Chairmen Hall and Palazzo Statements on House Passage of FAA Reauthorization

Feb 3, 2012

WASHINGTON, D.C. – Today the House of Representatives passed H.R. 658, a bill reauthorizing the Federal Aviation Administration (FAA) through Fiscal Year 2015.  Within the Science, Space, and Technology Committee’s jurisdiction, the bill authorizes $168 million annually through 2015 for the agency’s Research, Engineering, and Development account.  Chairman Ralph Hall (R-TX) and Space and Aeronautics Subcommittee Chairman Steven Palazzo (R-MS) were the two Republican conferees representing the Committee in negotiating a final agreement on the bill.

Chairman Hall:

The FAA underpins our nation’s economy and helps sustain a high quality of life, enabling people to travel safely, reliably, conveniently, and relatively inexpensively to virtually every corner of the nation and the world.  A robust research and development program is fundamental to FAA’s role.  The NextGen program, which is expected to cost well over $20 billion when completed, will modernize our air traffic control system to accommodate ever-increasing numbers of flights, but doing so safely, efficiently, and with less fuel burn."

Chairman Palazzo:

The research and development portion of this bill is fiscally responsible and provides crucial research and development dollars.  These are the kinds of investments we must make to ensure America continues to lead the world in innovative air traffic control technologies, and to enable safe and efficient air travel.”

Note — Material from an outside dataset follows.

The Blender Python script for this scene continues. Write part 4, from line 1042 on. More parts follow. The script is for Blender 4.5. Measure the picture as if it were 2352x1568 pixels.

H.R. 658, the first FAA reauthorization bill Congress has passed in eight years, was approved today by a vote of 248-169. The legislation is expected to be considered by the Senate early next week.  Among other things, the bill’s Research, Engineering and Development title provides the FAA new policy direction related to research on unmanned aircraft systems, developing technologies to modernize our air traffic control system, and ongoing research enabling safer, more reliable, and more fuel efficient aircraft.